May 17, 2011 under essays, non-fiction, YA

Sarah Rees Brennan asks: Why are readers so hungry for the Hunger Games?
Carrie Ryan looks at how the Gamemakers shape the truth for television.
Jennifer Lynn Barnes rejects both sides of the series’ love triangle and declares herself Team Katniss.
Does real-life media training look anything like Katniss’?  Ned Vizzini says yes.

Who holds the real power in Panem

Trauma and recovery among Hunger Games survivors

Muttations in the real world

What the rebellion has in common with the War on Terror

The Girl Who Was on Fire answers lingering questions, provides new points of view, and will remind every Hunger Games fan why they love the series in the first place.

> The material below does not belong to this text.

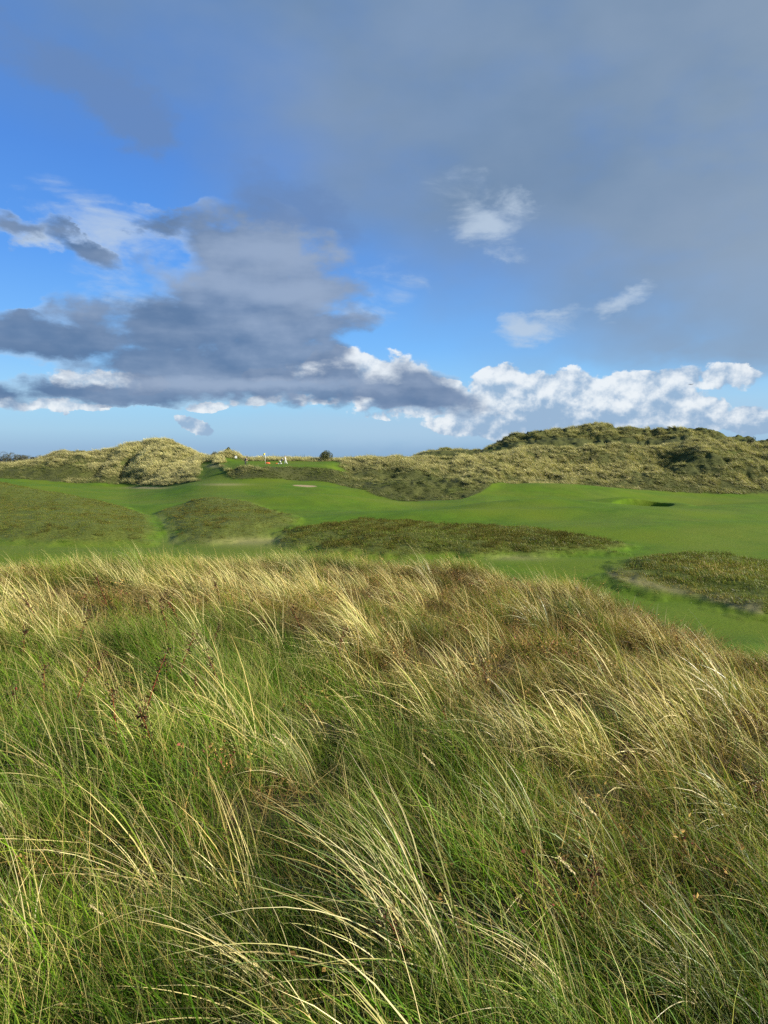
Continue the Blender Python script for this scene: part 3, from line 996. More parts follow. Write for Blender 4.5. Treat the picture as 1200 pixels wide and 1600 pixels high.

Having read The Hunger Games trilogy twice I was getting itchy to return to Panem for a third time when I heard that they were making a movie.  My heart leapt for joy as I have a fondness for dystopias.  My heart was still go-going in my chest when I bumped into a competition being run by Smart Pop Books – pay them a visit – they have some amazing things on their site!

Anyway to cut a long story short I won a copy of The Girl Who Was on Fire, which is a collection of essays by some of the best and brightest YA authors. They are (in no particular order): Leah Wilson, Jennifer Lynn Barnes, Mary Borsellino, Elizabeth M. Rees, Lili Wilkinson, Ned Vizzini, Carrie Ryan, Cara Lockwood, Terri Clark, Blythe Woolston, Sarah Darer Littman, Adrienne Kress, Bree Despain

Reviewing a collection of essays is not the easiest thing in the world, with a novel you can give a brief synopsis and write about the story structure, characters and all the good stuff the story holds but in such a way so as not to give it all away and make the review reader want to go out and buy or at the very least borrow the book.

It is slightly more complicated with an essay collection (at least for me).  SO I will just say that the essays are witty, thought-provoking, deep and above-all readable.  They can be used for personal enjoyment but also for group discussion and sharing.

The blurb on the back cover says it perfectly:

In The Girl Who Was on Fire, thirteen YA authors take you back to Panem with moving, dark, and funny pieces on Katniss, the Games, Gale and Peeta, reality TV, survival, and more.

Go on!  Grab a copy! join some of the best-known authors of YA fiction (and maybe even discover some new ones) and be taken back into Panem and The Hunger Games.